> **WHAT IS BEING ASKED**
Output the first line of the listing and each line after it, up to and including the line that contains "from mathutils.bvhtree import BVHTree", exactly as written, minus the pictures.

## START

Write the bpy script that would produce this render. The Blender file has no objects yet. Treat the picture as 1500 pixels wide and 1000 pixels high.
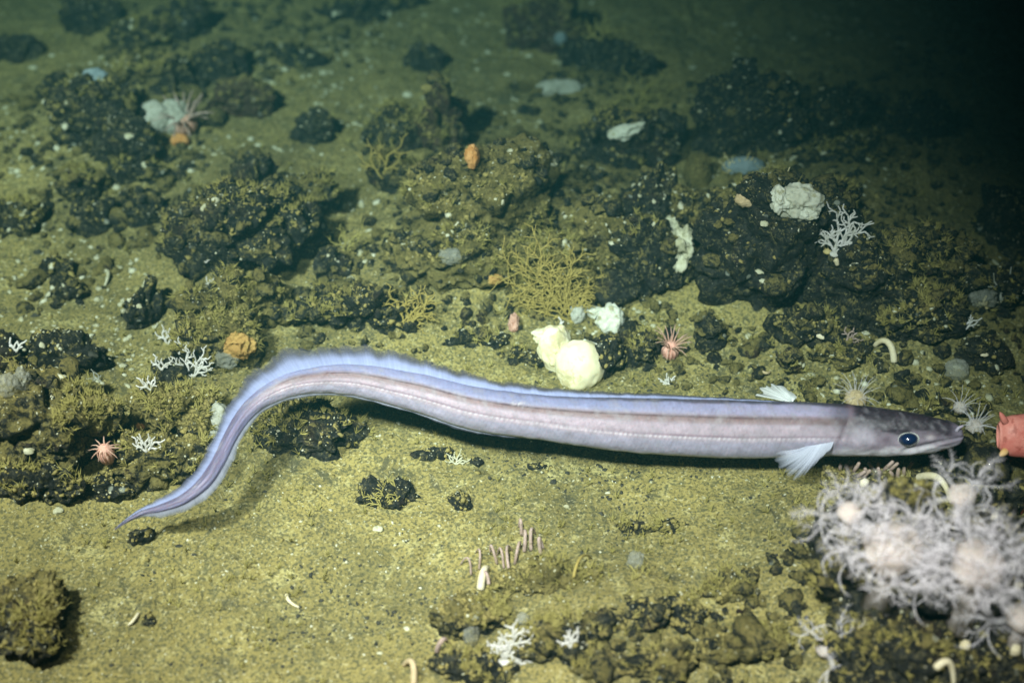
import bpy, bmesh, math, random
import numpy as np
from mathutils import Vector, Matrix
from mathutils.bvhtree import BVHTree

random.seed(7); rng = np.random.default_rng(7)
S = bpy.context.scene; COL = S.collection
# ------------------------------------------------------------------ camera
PITCH = math.radians(42); CH = 0.85; CY = -CH/math.tan(PITCH)
cam_d = bpy.data.cameras.new('camera'); cam = bpy.data.objects.new('camera', cam_d); COL.objects.link(cam)
cam.location = (0, CY, CH); cam.rotation_euler = (math.pi/2-PITCH, 0, 0)
cam_d.lens = 50; cam_d.sensor_width = 36; cam_d.clip_start = .02; cam_d.clip_end = 60
cam_d.dof.use_dof = True; cam_d.dof.focus_distance = 1.155; cam_d.dof.aperture_fstop = 3.2
S.camera = cam
S.view_settings.view_transform = 'Standard'; S.view_settings.look = 'None'
S.view_settings.exposure = 0; S.view_settings.gamma = 1
S.cycles.volume_bounces = 0; S.cycles.max_bounces = 6; S.cycles.transparent_max_bounces = 24
# ------------------------------------------------------------------ world: lightless deep water
W = bpy.data.worlds.new('World'); S.world = W; W.use_nodes = True
bg = W.node_tree.nodes['Background']; bg.inputs[0].default_value = (.02, .05, .06, 1); bg.inputs[1].default_value = .08
# ------------------------------------------------------------------ the lamps of the diving vehicle, beside and above the camera
def lamp(name, loc, target, power, deg, blend, size, color):
    l = bpy.data.lights.new(name, 'SPOT'); l.energy = power; l.spot_size = math.radians(deg); l.spot_blend = blend
    l.shadow_soft_size = size; l.color = color
    o = bpy.data.objects.new(name, l); COL.objects.link(o); o.location = loc
    o.rotation_euler = (Vector(target)-Vector(loc)).to_track_quat('-Z', 'Y').to_euler()
    return o
lamp('vehicle_lamp', (-.62, -.58, 1.12), (-.40, .03, 0), 355, 62, 1.0, .05, (1, .535, .50))
lamp('vehicle_lamp', (-.12, -.80, 1.12), (.09, -.24, 0), 345, 41, 1.0, .05, (1, .535, .52))

# ------------------------------------------------------------------ helpers
CP = np.array([0, CY, CH]); sp_, cp_ = math.sin(PITCH), math.cos(PITCH)
RX = np.array([1, 0, 0.]); RU = np.array([0, sp_, cp_]); RB = np.array([0, -cp_, sp_])   # right, up, back
FPX = 50/36*1500
def ray(px, py):
    d = RX*(px-750)/FPX + RU*(500-py)/FPX - RB
    return d
def P(px, py, z=0.):
    d = ray(px, py); t = (z-CH)/d[2]
    return CP + d*t
def mpp(p): return float(np.dot(CP-np.asarray(p), RB))/FPX    # metres per photo pixel at a point

def _h(ix, iy, iz, s):
    n = (ix*374761393 + iy*668265263 + iz*2147483647 + s*1274126177) & 0xffffffff
    n = ((n ^ (n >> 13))*1274126177) & 0xffffffff
    n = ((n ^ (n >> 16))*2246822519) & 0xffffffff
    return ((n ^ (n >> 15)) & 0xffff)/32767.5-1
def vn(p, s=0):
    f = np.floor(p); i = f.astype(np.int64); t = p-f; t = t*t*t*(t*(t*6-15)+10)
    x, y, z = i[..., 0], i[..., 1], i[..., 2]; u, v, w = t[..., 0], t[..., 1], t[..., 2]
    L = lambda a, b, k: a+(b-a)*k
    return L(L(L(_h(x, y, z, s), _h(x+1, y, z, s), u), L(_h(x, y+1, z, s), _h(x+1, y+1, z, s), u), v),
             L(L(_h(x, y, z+1, s), _h(x+1, y, z+1, s), u), L(_h(x, y+1, z+1, s), _h(x+1, y+1, z+1, s), u), v), w)
def fbm(p, o=4, s=0, g=.5):
    a = 1; r = 0; t = 0
    for k in range(o): r = r+a*vn(p*2**k+k*17.3, s+k); t += a; a *= g
    return r/t
def billow(p, o=4, s=0):
    a = 1; r = 0; t = 0
    for k in range(o): r = r+a*(1-2*np.abs(vn(p*2**k+k*9.1, s+k))); t += a; a *= .5
    return r/t
def mesh_np(name, V, F, mats, cols=None, smooth=True, fmat=None):
    """V (n,3), F list of arrays (m,3)/(m,4) -> mesh"""
    me = bpy.data.meshes.new(name)
    V = np.asarray(V, np.float32)
    if isinstance(F, np.ndarray): F = [F]
    F = [f for f in F if len(f)]
    tot = np.concatenate([np.full(len(f), f.shape[1], np.int32) for f in F])
    idx = np.concatenate([f.ravel() for f in F]).astype(np.int32)
    me.vertices.add(len(V)); me.vertices.foreach_set('co', V.ravel())
    me.loops.add(len(idx)); me.loops.foreach_set('vertex_index', idx)
    me.polygons.add(len(tot)); st = np.concatenate([[0], np.cumsum(tot)[:-1]]).astype(np.int32)
    me.polygons.foreach_set('loop_start', st); me.polygons.foreach_set('loop_total', tot)
    if smooth: me.polygons.foreach_set('use_smooth', np.ones(len(tot), bool))
    for m in (mats if isinstance(mats, (list, tuple)) else [mats]): me.materials.append(m)
    if fmat is not None: me.polygons.foreach_set('material_index', np.asarray(fmat, np.int32))
    if cols is not None:
        c = np.ones((len(V), 4), np.float32); c[:, :cols.shape[1]] = cols
        a = me.color_attributes.new('pigment', 'FLOAT_COLOR', 'POINT'); a.data.foreach_set('color', c.ravel())
    me.update(calc_edges=True); me.validate()
    return me
def link(name, me, parent=None, loc=(0, 0, 0), rot=None):
    o = bpy.data.objects.new(name, me); COL.objects.link(o); o.location = loc
    if rot is not None: o.rotation_euler = rot
    if parent: o.parent = parent
    return o
def tag(o, label=None, cat=None, group=None, kind=None):
    if label: o['label'] = label
    if cat: o['category'] = cat
    if group: o['group'] = group
    if kind: o['kind'] = kind
    return o
def thing(name, loc, label, cat, group=None):
    return tag(link(name, None, None, loc), label, cat, group)

class MB:
    """collects vertices and faces for ONE mesh"""
    def __init__(s): s.V = []; s.F3 = []; s.F4 = []; s.n = 0; s.C = []
    def add(s, V, F, c=None):
        V = np.asarray(V, float); F = np.asarray(F)
        (s.F3 if F.shape[1] == 3 else s.F4).append(F+s.n); s.V.append(V); s.n += len(V)
        if c is not None: s.C.append(np.broadcast_to(np.asarray(c, float), (len(V), 3)))
    def tube(s, pts, rad, n=6, c=None, flat=1.0):
        pts = np.asarray(pts, float); m = len(pts); rad = np.broadcast_to(rad, m)
        T = np.gradient(pts, axis=0); T /= np.linalg.norm(T, axis=1)[:, None]+1e-9
        up = np.array([.31, .17, .93]); N = np.cross(T, up); N /= np.linalg.norm(N, axis=1)[:, None]+1e-9
        B = np.cross(T, N); a = np.arange(n)/n*2*np.pi
        ring = pts[:, None]+rad[:, None, None]*(np.cos(a)[None, :, None]*N[:, None]+flat*np.sin(a)[None, :, None]*B[:, None])
        V = np.concatenate([ring.reshape(-1, 3), [pts[0]-T[0]*rad[0]*.4], [pts[-1]+T[-1]*rad[-1]*.7]])
        i = np.arange(m-1)[:, None]*n; k = np.arange(n)[None]; k2 = (k+1) % n
        Q = np.stack([i+k, i+k2, i+n+k2, i+n+k], -1).reshape(-1, 4)
        e = (m-1)*n; kk = np.arange(n)
        tri = np.concatenate([np.stack([(kk+1) % n, kk, np.full(n, m*n)], -1), np.stack([e+kk, e+(kk+1) % n, np.full(n, m*n+1)], -1)])
        s.F4.append(Q+s.n); s.F3.append(tri+s.n); s.V.append(V); s.n += len(V)
        if c is not None: s.C.append(np.broadcast_to(np.asarray(c, float), (len(V), 3)))
    def mesh(s, name, mat, smooth=True):
        F = []
        if s.F3: F.append(np.concatenate(s.F3))
        if s.F4: F.append(np.concatenate(s.F4))
        return mesh_np(name, np.concatenate(s.V), F, mat, np.concatenate(s.C) if s.C else None, smooth)

ICO = {}
def ico(l):
    if l not in ICO:
        bm = bmesh.new(); bmesh.ops.create_icosphere(bm, subdivisions=l, radius=1)
        ICO[l] = (np.array([v.co[:] for v in bm.verts]), np.array([[v.index for v in f.verts] for f in bm.faces])); bm.free()
    return ICO[l]

# ------------------------------------------------------------------ materials
class NT:
    def __init__(s, name):
        s.m = bpy.data.materials.new(name); s.m.use_nodes = True; s.t = s.m.node_tree; s.b = s.t.nodes['Principled BSDF']
        s.b.inputs['Specular IOR Level'].default_value = .15
        s.out = s.t.nodes['Material Output']
    def n(s, t, **k):
        x = s.t.nodes.new(t)
        for a, b in k.items():
            if a in ('attribute_name', 'operation', 'data_type', 'blend_type', 'feature', 'noise_dimensions', 'distance', 'noise_type'): setattr(x, a, b)
            else: x.inputs[a.replace('_', ' ')].default_value = b
        return x
    def l(s, a, b): s.t.links.new(a, b)
    def coords(s):
        tc = s.n('ShaderNodeTexCoord'); oi = s.n('ShaderNodeObjectInfo')
        ad = s.n('ShaderNodeVectorMath', operation='ADD'); mu = s.n('ShaderNodeMath', operation='MULTIPLY'); mu.inputs[1].default_value = 37
        s.l(oi.outputs['Random'], mu.inputs[0]); s.l(tc.outputs['Object'], ad.inputs[0]); s.l(mu.outputs[0], ad.inputs[1])
        s.co = ad.outputs[0]; return s.co
    def noise(s, scale, detail=6, rough=.6, dist=0.):
        x = s.n('ShaderNodeTexNoise', Scale=scale, Detail=detail, Roughness=rough, Distortion=dist); s.l(s.co, x.inputs['Vector']); return x.outputs['Fac']
    def voro(s, scale, out='Distance', rnd=1.):
        x = s.n('ShaderNodeTexVoronoi', Scale=scale, Randomness=rnd); s.l(s.co, x.inputs['Vector']); return x.outputs[out]
    def ramp(s, f, a, b, inv=False):
        x = s.n('ShaderNodeMapRange'); x.inputs[1].default_value = a; x.inputs[2].default_value = b
        x.inputs[3].default_value = 1. if inv else 0.; x.inputs[4].default_value = 0. if inv else 1.
        s.l(f, x.inputs[0]); return x.outputs[0]
    def math(s, op, a, b):
        x = s.n('ShaderNodeMath', operation=op)
        for i, v in enumerate((a, b)):
            if isinstance(v, (int, float)): x.inputs[i].default_value = v
            else: s.l(v, x.inputs[i])
        return x.outputs[0]
    def mix(s, f, a, b):
        x = s.n('ShaderNodeMix', data_type='RGBA')
        for i, v in ((0, f), (6, a), (7, b)):
            if isinstance(v, (int, float)): x.inputs[i].default_value = v
            elif isinstance(v, tuple): x.inputs[i].default_value = (*v, 1)
            else: s.l(v, x.inputs[i])
        return x.outputs[2]
    def bump(s, h, dist, strength=1., prev=None):
        x = s.n('ShaderNodeBump', Strength=strength, Distance=dist); s.l(h, x.inputs['Height'])
        if prev: s.l(prev, x.inputs['Normal'])
        return x.outputs[0]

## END

> **FINAL ANSWER**
Write the bpy script that would produce this render. The Blender file has no objects yet. Treat the picture as 1500 pixels wide and 1000 pixels high.
import bpy, bmesh, math, random
import numpy as np
from mathutils import Vector, Matrix
from mathutils.bvhtree import BVHTree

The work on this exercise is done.